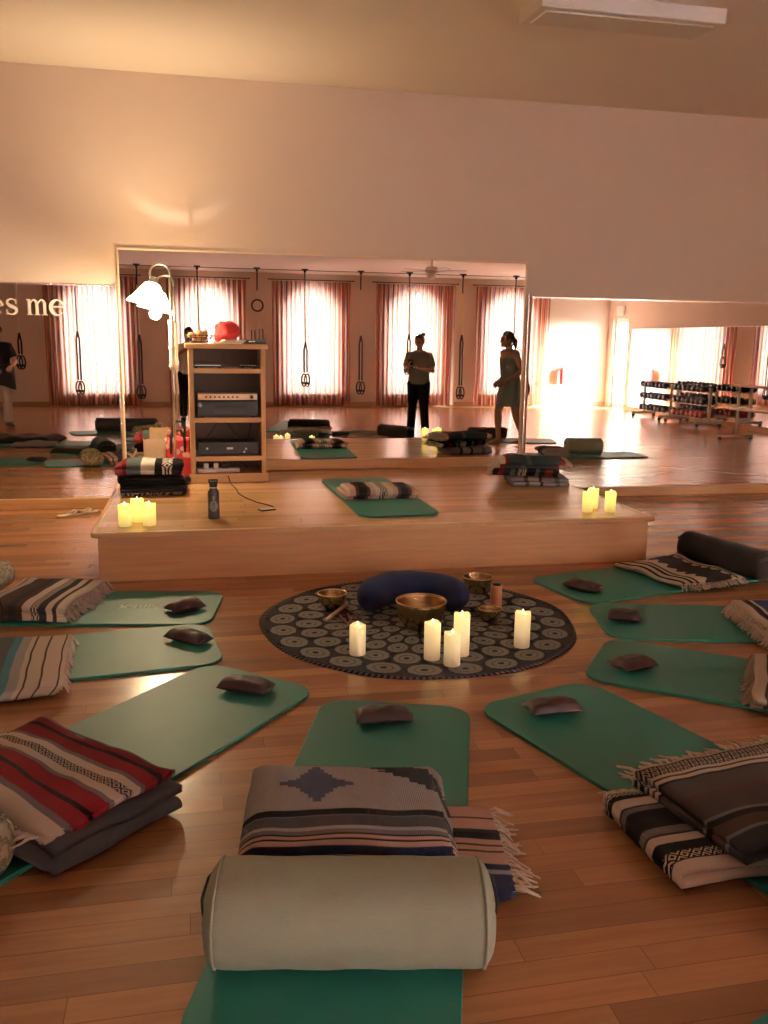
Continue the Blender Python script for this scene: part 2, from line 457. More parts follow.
t = thing('ceiling_fan', 'white ceiling fan with spread blades seen in the central mirror', 'ceiling fan', (4.42, -1.0, ceil_z(-1.0)), 0)
MB().lathe([(.0, 0), (.07, 0), (.06, -.05), (.018, -.07), (.018, -.20)], n=16).build('downrod', M['white'], t, smooth=True)
mh = MB().lathe([(.018, -.18), (.10, -.19), (.13, -.24), (.12, -.30), (.07, -.335), (0, -.34)], n=20); mh = mh.build('motor_housing', M['white'], t, smooth=True)
for k in range(5):
    a = 2*PI*k/5+.1
    q = MB().grid(6, 2, lambda u, v: (.16+.5*u, (v-.5)*(.10+.05*u), -.255+.02*(v-.5)), None)
    q.box((.16, 0, -.262), (.16, .03, .012))
    q.xf(lambda p: Matrix.Rotation(a, 3, 'Z') @ p); q.build('blade', M['white'], t, mods=[('SOLIDIFY', dict(thickness=.008))])
MB().lathe([(0, -.42), (.05, -.41), (.085, -.37), (.06, -.335), (0, -.33)], n=16).build('light_globe', plain('opal_glass', (.85, .83, .78), .3, var=.02), mh, smooth=True)

# ------------------------------------------------------------------ curtains
def curtain_mat():
    t = NT('striped_curtain'); uv = t.n('ShaderNodeUVMap').outputs[0]; u = t.n('ShaderNodeSeparateXYZ', {0: uv}).outputs[0]
    f = t.math('FRACT', t.math('DIVIDE', u, .36))
    red = (.34, .052, .020); rust = (.50, .16, .05); cream = (.66, .44, .28); wine = (.19, .028, .028); gold = (.56, .25, .10)
    col = t.ramp(f, [(0, red), (.12, red), (.13, cream), (.20, cream), (.21, rust), (.36, rust), (.37, wine), (.45, wine), (.46, gold), (.56, gold), (.57, red), (.72, red), (.73, cream), (.78, cream), (.79, rust), (.92, wine), (1, wine)])
    a = t.n('ShaderNodeBsdfDiffuse', {'Color': col}); c = t.n('ShaderNodeBsdfTranslucent', {'Color': t.mix(.36, col, (.92, .89, .85))})
    mx = t.n('ShaderNodeMixShader', {0: .5, 1: a.outputs[0], 2: c.outputs[0]}); t.t.links.new(mx.outputs[0], t.out.inputs[0]); return t.m
M['curtain'] = curtain_mat()
CUR = [(-3.03, -1.15), (-.58, 1.09), (1.63, 3.36), (3.92, 5.74), (6.22, 8.01)]
WN = ['leftmost window', 'second window from the left', 'third window from the left',
      'window behind the woman in grey', 'window behind the woman in a dress']
def panel(xa, xb, seed):
    r = random.Random(seed); w = xb-xa; folds = max(4, round(w/.105)); ph = r.random()*6; amp = .034
    def fn(u, v):
        z = .045+v*(2.70-.045)
        sp = .55+.45*(1-v)                                   # pleats relax towards the hem
        a = u*folds*2*PI+ph
        y = amp*math.sin(a)*(.75+.35*(1-v)) + .010*math.sin(a*2+1.3+v*2)
        x = xa+w*u + .012*math.sin(a*.5+v*3)*(1-v) + .010*math.cos(a)*sp
        return (x, y, z)
    return MB().grid(folds*12, 16, fn, lambda u, v: (u*w*1.6+seed*.13, v*2.6))
for i, (xa, xb) in enumerate(CUR):
    xm = (xa+xb)/2+(.04 if i else 0.1)
    for s_, (pa, pb) in (('left', (xa, xm-.008)), ('right', (xm+.008, xb))):
        o = panel(pa, pb, i*2+(s_ == 'right')).build('curtain', M['curtain'], smooth=True, loc=(0, -3.835, 0))
        tag(o, 'striped red and cream %s curtain panel of the %s' % (s_, WN[i]), 'curtain', 'striped curtains over the arched windows')
    rod = thing('curtain_rod', 'dark curtain rod above the %s' % WN[i], 'curtain rod', ((xa+xb)/2, -3.855, 2.735), 0, 'curtain rods over the windows')
    L = (xb-xa)/2+.04
    MB().tube([(-L, 0, 0), (L, 0, 0)], .010, 8).build('rod', M['blackmetal'], rod, smooth=True)
    for sg in (-1, 1):
        MB().ball((sg*(L+.02), 0, 0), .018, 10, 6).build('finial', M['blackmetal'], rod, smooth=True)
        MB().box((sg*(L-.06), -.0475, -.0), (.02, .095, .02)).build('bracket', M['blackmetal'], rod)

# ------------------------------------------------------------------ suspension trainers on the rail
M['yellow'] = plain('yellow_webbing', (.78, .66, .20), .7, var=.08)
M['strapwhite'] = plain('pale_webbing', (.70, .66, .56), .7, var=.05)
def trainer(x, label, upper, ztop, zmid, zlow, ring=None):
    t = thing('suspension_trainer', label, 'suspension trainer', (x, RY, RZ), 0, 'suspension trainers hanging from the ceiling rail')
    m = MB().box((0, 0, -.012), (.13, .07, .024)); m.box((0, 0, -.045), (.05, .05, .06)); m.build('ceiling_mount', M['blackmetal'], t, bevel=.004)
    dz = lambda z: z-RZ
    MB().tube([(0, 0, -.06), (0, 0, dz(ztop))], .014, 6).build('anchor_strap', M['dark'], t)
    MB().tube([(0, 0, dz(ztop)+.02), (.004, 0, dz((ztop+zmid)/2)), (.01, 0, dz(zmid))], [(.016, .006)]*3, 6).build('long_strap', upper, t)
    if ring:
        pts = [(.0+.115*math.cos(2*PI*k/28), .012, dz(ring)+.115*math.sin(2*PI*k/28)) for k in range(28)]
        MB().tube(pts, .017, 8, closed=True).build('exercise_ring', M['dark'], t, smooth=True)
    for sg in (-1, 1):
        p = [(.01, 0, dz(zmid)+.02), (.01+sg*.03, 0, dz(zmid)-.15), (.012+sg*.028, 0, dz(zlow)+.30)]
        if True:
            sp_ = MB().tube(p, [(.018, .008)]*3, 6).build('strap', M['dark'], t)
        c = (.012+sg*.03, 0, dz(zlow)+.14)
        lp = [(c[0]+.055*math.cos(a), c[1]+sg*.015, c[2]+.13*math.sin(a)) for a in [2*PI*k/18 for k in range(18)]]
        MB().tube(lp, .016, 6, closed=True).build('foot_loop', M['dark'], sp_)
        MB().tube([(c[0]-.055, sg*.015, c[2]-.06), (c[0]+.055, sg*.015, c[2]-.06)], .024, 8).build('handle', M['blackmetal'], sp_)
    return t
trainer(-3.42, 'dark suspension trainer against bare wall, seen at far left of the left mirror', M['strapwhite'], 2.6, 1.5, .80)
trainer(-2.32, 'suspension trainer in front of the leftmost curtains, below the lettering', M['strapwhite'], 2.55, 1.55, .30)
trainer(-1.12, 'suspension trainer hanging beside the floor lamp shade in the mirror', M['strapwhite'], 2.5, 1.5, .22)
trainer(.07, 'suspension trainer in front of the window behind the shelf unit', M['strapwhite'], 2.6, 1.6, .35)
trainer(1.28, 'pale strap with round black ring hanging right of the shelf unit', M['strapwhite'], 2.45, 1.3, .60, ring=2.15)
trainer(2.27, 'suspension trainer in front of the third window in the mirror', M['strapwhite'], 2.58, 1.4, .48)
trainer(3.46, 'suspension trainer against bare wall between third and fourth windows', M['strapwhite'], 2.52, 1.55, .32)
trainer(4.52, 'suspension trainer behind the woman in the grey shirt', M['strapwhite'], 2.6, 1.6, .75)
trainer(5.71, 'yellow and black suspension trainer hanging between the two standing women', M['yellow'], 2.5, 1.6, .22)
trainer(6.92, 'suspension trainer in front of the window behind the woman in the dress', M['strapwhite'], 2.55, 1.5, .95)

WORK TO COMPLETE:
Please extract exactly the lines of the data, from the first through the line containing "var=.02), mh, smooth=True)", and add no pictures to the copy.

CORRECT ANSWER:
Continue the Blender Python script for this scene: part 2, from line 457. More parts follow.
t = thing('ceiling_fan', 'white ceiling fan with spread blades seen in the central mirror', 'ceiling fan', (4.42, -1.0, ceil_z(-1.0)), 0)
MB().lathe([(.0, 0), (.07, 0), (.06, -.05), (.018, -.07), (.018, -.20)], n=16).build('downrod', M['white'], t, smooth=True)
mh = MB().lathe([(.018, -.18), (.10, -.19), (.13, -.24), (.12, -.30), (.07, -.335), (0, -.34)], n=20); mh = mh.build('motor_housing', M['white'], t, smooth=True)
for k in range(5):
    a = 2*PI*k/5+.1
    q = MB().grid(6, 2, lambda u, v: (.16+.5*u, (v-.5)*(.10+.05*u), -.255+.02*(v-.5)), None)
    q.box((.16, 0, -.262), (.16, .03, .012))
    q.xf(lambda p: Matrix.Rotation(a, 3, 'Z') @ p); q.build('blade', M['white'], t, mods=[('SOLIDIFY', dict(thickness=.008))])
MB().lathe([(0, -.42), (.05, -.41), (.085, -.37), (.06, -.335), (0, -.33)], n=16).build('light_globe', plain('opal_glass', (.85, .83, .78), .3, var=.02), mh, smooth=True)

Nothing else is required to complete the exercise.